- _DATA PROVIDED_
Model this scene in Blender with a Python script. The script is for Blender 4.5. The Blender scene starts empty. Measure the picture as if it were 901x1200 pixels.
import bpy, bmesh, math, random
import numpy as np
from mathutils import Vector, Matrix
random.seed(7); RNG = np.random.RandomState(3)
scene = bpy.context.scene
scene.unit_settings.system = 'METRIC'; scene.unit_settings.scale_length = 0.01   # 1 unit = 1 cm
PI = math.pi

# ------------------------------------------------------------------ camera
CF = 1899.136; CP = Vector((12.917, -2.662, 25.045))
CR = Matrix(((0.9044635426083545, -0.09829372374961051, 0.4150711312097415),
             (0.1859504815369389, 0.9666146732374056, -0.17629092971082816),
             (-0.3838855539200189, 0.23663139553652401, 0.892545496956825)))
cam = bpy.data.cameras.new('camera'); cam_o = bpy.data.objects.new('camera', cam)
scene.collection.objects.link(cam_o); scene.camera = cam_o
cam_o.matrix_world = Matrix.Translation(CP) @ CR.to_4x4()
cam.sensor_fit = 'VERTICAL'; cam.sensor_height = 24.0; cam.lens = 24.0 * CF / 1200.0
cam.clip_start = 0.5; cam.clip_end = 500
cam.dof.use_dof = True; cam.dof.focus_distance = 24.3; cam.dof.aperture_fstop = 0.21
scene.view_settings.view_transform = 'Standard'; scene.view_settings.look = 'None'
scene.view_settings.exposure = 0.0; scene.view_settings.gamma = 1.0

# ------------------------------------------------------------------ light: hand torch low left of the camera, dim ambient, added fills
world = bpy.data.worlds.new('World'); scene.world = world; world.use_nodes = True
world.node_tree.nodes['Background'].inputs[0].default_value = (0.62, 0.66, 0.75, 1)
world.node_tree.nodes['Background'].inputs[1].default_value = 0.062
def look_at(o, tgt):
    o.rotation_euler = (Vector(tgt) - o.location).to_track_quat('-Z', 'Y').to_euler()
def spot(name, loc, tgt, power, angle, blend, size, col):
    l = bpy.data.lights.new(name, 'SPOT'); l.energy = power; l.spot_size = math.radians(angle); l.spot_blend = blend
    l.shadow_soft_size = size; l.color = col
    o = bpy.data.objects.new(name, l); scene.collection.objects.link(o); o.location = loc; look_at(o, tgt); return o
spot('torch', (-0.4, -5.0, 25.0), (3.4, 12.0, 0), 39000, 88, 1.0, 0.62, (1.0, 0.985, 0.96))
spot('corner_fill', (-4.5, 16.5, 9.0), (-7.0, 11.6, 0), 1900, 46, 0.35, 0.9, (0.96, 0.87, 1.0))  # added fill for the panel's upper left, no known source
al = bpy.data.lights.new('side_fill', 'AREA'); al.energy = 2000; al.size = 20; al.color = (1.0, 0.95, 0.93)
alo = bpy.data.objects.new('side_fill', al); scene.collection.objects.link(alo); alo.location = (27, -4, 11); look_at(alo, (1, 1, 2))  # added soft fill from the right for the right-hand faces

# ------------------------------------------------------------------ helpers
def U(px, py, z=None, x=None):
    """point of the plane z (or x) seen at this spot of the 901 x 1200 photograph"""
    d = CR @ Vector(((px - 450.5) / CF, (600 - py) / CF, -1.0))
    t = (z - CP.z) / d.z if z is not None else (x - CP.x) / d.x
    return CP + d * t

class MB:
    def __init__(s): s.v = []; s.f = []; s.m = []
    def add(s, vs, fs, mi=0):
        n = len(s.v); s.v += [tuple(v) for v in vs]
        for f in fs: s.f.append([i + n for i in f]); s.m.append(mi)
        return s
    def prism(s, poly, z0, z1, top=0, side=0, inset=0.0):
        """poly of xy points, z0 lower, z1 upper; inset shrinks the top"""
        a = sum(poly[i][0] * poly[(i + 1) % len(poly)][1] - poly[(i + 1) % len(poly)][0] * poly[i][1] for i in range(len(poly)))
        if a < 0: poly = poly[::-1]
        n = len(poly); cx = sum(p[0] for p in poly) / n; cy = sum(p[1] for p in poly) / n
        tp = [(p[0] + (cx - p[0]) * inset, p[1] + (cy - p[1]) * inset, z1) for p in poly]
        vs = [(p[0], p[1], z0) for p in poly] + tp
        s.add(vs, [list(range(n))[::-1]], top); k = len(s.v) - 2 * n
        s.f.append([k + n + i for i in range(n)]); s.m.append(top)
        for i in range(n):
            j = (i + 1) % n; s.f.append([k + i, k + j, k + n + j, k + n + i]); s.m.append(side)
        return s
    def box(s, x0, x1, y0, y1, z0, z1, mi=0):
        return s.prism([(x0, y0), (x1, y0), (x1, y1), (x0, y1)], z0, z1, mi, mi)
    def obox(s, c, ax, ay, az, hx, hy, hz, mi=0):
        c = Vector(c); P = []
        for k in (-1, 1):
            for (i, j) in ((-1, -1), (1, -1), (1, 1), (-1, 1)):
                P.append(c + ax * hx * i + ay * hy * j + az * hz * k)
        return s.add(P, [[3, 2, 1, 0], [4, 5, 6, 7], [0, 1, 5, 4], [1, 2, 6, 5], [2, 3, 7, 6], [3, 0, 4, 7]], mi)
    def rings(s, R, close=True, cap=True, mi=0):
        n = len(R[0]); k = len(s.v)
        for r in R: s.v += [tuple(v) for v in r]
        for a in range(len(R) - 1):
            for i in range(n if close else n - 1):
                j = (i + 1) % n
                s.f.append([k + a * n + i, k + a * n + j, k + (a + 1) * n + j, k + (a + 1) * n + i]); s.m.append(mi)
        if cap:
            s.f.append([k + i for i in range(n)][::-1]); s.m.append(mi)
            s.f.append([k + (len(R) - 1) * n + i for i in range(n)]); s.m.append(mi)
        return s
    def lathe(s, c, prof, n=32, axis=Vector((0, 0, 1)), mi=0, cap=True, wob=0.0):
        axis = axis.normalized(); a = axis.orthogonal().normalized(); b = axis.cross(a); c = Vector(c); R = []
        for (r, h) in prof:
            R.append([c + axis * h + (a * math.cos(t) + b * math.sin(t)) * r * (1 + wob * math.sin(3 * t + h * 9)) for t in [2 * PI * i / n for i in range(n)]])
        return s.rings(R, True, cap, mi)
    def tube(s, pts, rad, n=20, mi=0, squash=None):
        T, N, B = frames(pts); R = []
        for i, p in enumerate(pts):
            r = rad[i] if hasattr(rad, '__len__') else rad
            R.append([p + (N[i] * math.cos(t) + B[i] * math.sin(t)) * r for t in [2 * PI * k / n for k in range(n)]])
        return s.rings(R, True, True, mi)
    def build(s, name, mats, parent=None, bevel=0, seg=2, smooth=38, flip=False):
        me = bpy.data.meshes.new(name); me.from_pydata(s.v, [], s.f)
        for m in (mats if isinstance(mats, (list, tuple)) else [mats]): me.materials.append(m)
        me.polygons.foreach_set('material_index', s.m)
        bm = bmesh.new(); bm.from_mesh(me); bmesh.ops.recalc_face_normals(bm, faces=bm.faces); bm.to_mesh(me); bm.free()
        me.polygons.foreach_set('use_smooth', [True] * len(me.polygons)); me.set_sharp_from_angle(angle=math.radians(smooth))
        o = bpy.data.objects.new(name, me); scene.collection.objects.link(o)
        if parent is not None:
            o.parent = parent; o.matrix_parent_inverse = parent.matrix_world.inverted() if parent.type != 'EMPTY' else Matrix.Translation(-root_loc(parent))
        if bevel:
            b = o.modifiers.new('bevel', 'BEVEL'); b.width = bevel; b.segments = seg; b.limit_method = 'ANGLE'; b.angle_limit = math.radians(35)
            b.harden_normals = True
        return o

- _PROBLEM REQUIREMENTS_
Each line of the material should be duplicated exactly, please.

- _SOLVED PROBLEM_
Model this scene in Blender with a Python script. The script is for Blender 4.5. The Blender scene starts empty. Measure the picture as if it were 901x1200 pixels.
import bpy, bmesh, math, random
import numpy as np
from mathutils import Vector, Matrix
random.seed(7); RNG = np.random.RandomState(3)
scene = bpy.context.scene
scene.unit_settings.system = 'METRIC'; scene.unit_settings.scale_length = 0.01   # 1 unit = 1 cm
PI = math.pi

# ------------------------------------------------------------------ camera
CF = 1899.136; CP = Vector((12.917, -2.662, 25.045))
CR = Matrix(((0.9044635426083545, -0.09829372374961051, 0.4150711312097415),
             (0.1859504815369389, 0.9666146732374056, -0.17629092971082816),
             (-0.3838855539200189, 0.23663139553652401, 0.892545496956825)))
cam = bpy.data.cameras.new('camera'); cam_o = bpy.data.objects.new('camera', cam)
scene.collection.objects.link(cam_o); scene.camera = cam_o
cam_o.matrix_world = Matrix.Translation(CP) @ CR.to_4x4()
cam.sensor_fit = 'VERTICAL'; cam.sensor_height = 24.0; cam.lens = 24.0 * CF / 1200.0
cam.clip_start = 0.5; cam.clip_end = 500
cam.dof.use_dof = True; cam.dof.focus_distance = 24.3; cam.dof.aperture_fstop = 0.21
scene.view_settings.view_transform = 'Standard'; scene.view_settings.look = 'None'
scene.view_settings.exposure = 0.0; scene.view_settings.gamma = 1.0

# ------------------------------------------------------------------ light: hand torch low left of the camera, dim ambient, added fills
world = bpy.data.worlds.new('World'); scene.world = world; world.use_nodes = True
world.node_tree.nodes['Background'].inputs[0].default_value = (0.62, 0.66, 0.75, 1)
world.node_tree.nodes['Background'].inputs[1].default_value = 0.062
def look_at(o, tgt):
    o.rotation_euler = (Vector(tgt) - o.location).to_track_quat('-Z', 'Y').to_euler()
def spot(name, loc, tgt, power, angle, blend, size, col):
    l = bpy.data.lights.new(name, 'SPOT'); l.energy = power; l.spot_size = math.radians(angle); l.spot_blend = blend
    l.shadow_soft_size = size; l.color = col
    o = bpy.data.objects.new(name, l); scene.collection.objects.link(o); o.location = loc; look_at(o, tgt); return o
spot('torch', (-0.4, -5.0, 25.0), (3.4, 12.0, 0), 39000, 88, 1.0, 0.62, (1.0, 0.985, 0.96))
spot('corner_fill', (-4.5, 16.5, 9.0), (-7.0, 11.6, 0), 1900, 46, 0.35, 0.9, (0.96, 0.87, 1.0))  # added fill for the panel's upper left, no known source
al = bpy.data.lights.new('side_fill', 'AREA'); al.energy = 2000; al.size = 20; al.color = (1.0, 0.95, 0.93)
alo = bpy.data.objects.new('side_fill', al); scene.collection.objects.link(alo); alo.location = (27, -4, 11); look_at(alo, (1, 1, 2))  # added soft fill from the right for the right-hand faces

# ------------------------------------------------------------------ helpers
def U(px, py, z=None, x=None):
    """point of the plane z (or x) seen at this spot of the 901 x 1200 photograph"""
    d = CR @ Vector(((px - 450.5) / CF, (600 - py) / CF, -1.0))
    t = (z - CP.z) / d.z if z is not None else (x - CP.x) / d.x
    return CP + d * t

class MB:
    def __init__(s): s.v = []; s.f = []; s.m = []
    def add(s, vs, fs, mi=0):
        n = len(s.v); s.v += [tuple(v) for v in vs]
        for f in fs: s.f.append([i + n for i in f]); s.m.append(mi)
        return s
    def prism(s, poly, z0, z1, top=0, side=0, inset=0.0):
        """poly of xy points, z0 lower, z1 upper; inset shrinks the top"""
        a = sum(poly[i][0] * poly[(i + 1) % len(poly)][1] - poly[(i + 1) % len(poly)][0] * poly[i][1] for i in range(len(poly)))
        if a < 0: poly = poly[::-1]
        n = len(poly); cx = sum(p[0] for p in poly) / n; cy = sum(p[1] for p in poly) / n
        tp = [(p[0] + (cx - p[0]) * inset, p[1] + (cy - p[1]) * inset, z1) for p in poly]
        vs = [(p[0], p[1], z0) for p in poly] + tp
        s.add(vs, [list(range(n))[::-1]], top); k = len(s.v) - 2 * n
        s.f.append([k + n + i for i in range(n)]); s.m.append(top)
        for i in range(n):
            j = (i + 1) % n; s.f.append([k + i, k + j, k + n + j, k + n + i]); s.m.append(side)
        return s
    def box(s, x0, x1, y0, y1, z0, z1, mi=0):
        return s.prism([(x0, y0), (x1, y0), (x1, y1), (x0, y1)], z0, z1, mi, mi)
    def obox(s, c, ax, ay, az, hx, hy, hz, mi=0):
        c = Vector(c); P = []
        for k in (-1, 1):
            for (i, j) in ((-1, -1), (1, -1), (1, 1), (-1, 1)):
                P.append(c + ax * hx * i + ay * hy * j + az * hz * k)
        return s.add(P, [[3, 2, 1, 0], [4, 5, 6, 7], [0, 1, 5, 4], [1, 2, 6, 5], [2, 3, 7, 6], [3, 0, 4, 7]], mi)
    def rings(s, R, close=True, cap=True, mi=0):
        n = len(R[0]); k = len(s.v)
        for r in R: s.v += [tuple(v) for v in r]
        for a in range(len(R) - 1):
            for i in range(n if close else n - 1):
                j = (i + 1) % n
                s.f.append([k + a * n + i, k + a * n + j, k + (a + 1) * n + j, k + (a + 1) * n + i]); s.m.append(mi)
        if cap:
            s.f.append([k + i for i in range(n)][::-1]); s.m.append(mi)
            s.f.append([k + (len(R) - 1) * n + i for i in range(n)]); s.m.append(mi)
        return s
    def lathe(s, c, prof, n=32, axis=Vector((0, 0, 1)), mi=0, cap=True, wob=0.0):
        axis = axis.normalized(); a = axis.orthogonal().normalized(); b = axis.cross(a); c = Vector(c); R = []
        for (r, h) in prof:
            R.append([c + axis * h + (a * math.cos(t) + b * math.sin(t)) * r * (1 + wob * math.sin(3 * t + h * 9)) for t in [2 * PI * i / n for i in range(n)]])
        return s.rings(R, True, cap, mi)
    def tube(s, pts, rad, n=20, mi=0, squash=None):
        T, N, B = frames(pts); R = []
        for i, p in enumerate(pts):
            r = rad[i] if hasattr(rad, '__len__') else rad
            R.append([p + (N[i] * math.cos(t) + B[i] * math.sin(t)) * r for t in [2 * PI * k / n for k in range(n)]])
        return s.rings(R, True, True, mi)
    def build(s, name, mats, parent=None, bevel=0, seg=2, smooth=38, flip=False):
        me = bpy.data.meshes.new(name); me.from_pydata(s.v, [], s.f)
        for m in (mats if isinstance(mats, (list, tuple)) else [mats]): me.materials.append(m)
        me.polygons.foreach_set('material_index', s.m)
        bm = bmesh.new(); bm.from_mesh(me); bmesh.ops.recalc_face_normals(bm, faces=bm.faces); bm.to_mesh(me); bm.free()
        me.polygons.foreach_set('use_smooth', [True] * len(me.polygons)); me.set_sharp_from_angle(angle=math.radians(smooth))
        o = bpy.data.objects.new(name, me); scene.collection.objects.link(o)
        if parent is not None:
            o.parent = parent; o.matrix_parent_inverse = parent.matrix_world.inverted() if parent.type != 'EMPTY' else Matrix.Translation(-root_loc(parent))
        if bevel:
            b = o.modifiers.new('bevel', 'BEVEL'); b.width = bevel; b.segments = seg; b.limit_method = 'ANGLE'; b.angle_limit = math.radians(35)
            b.harden_normals = True
        return o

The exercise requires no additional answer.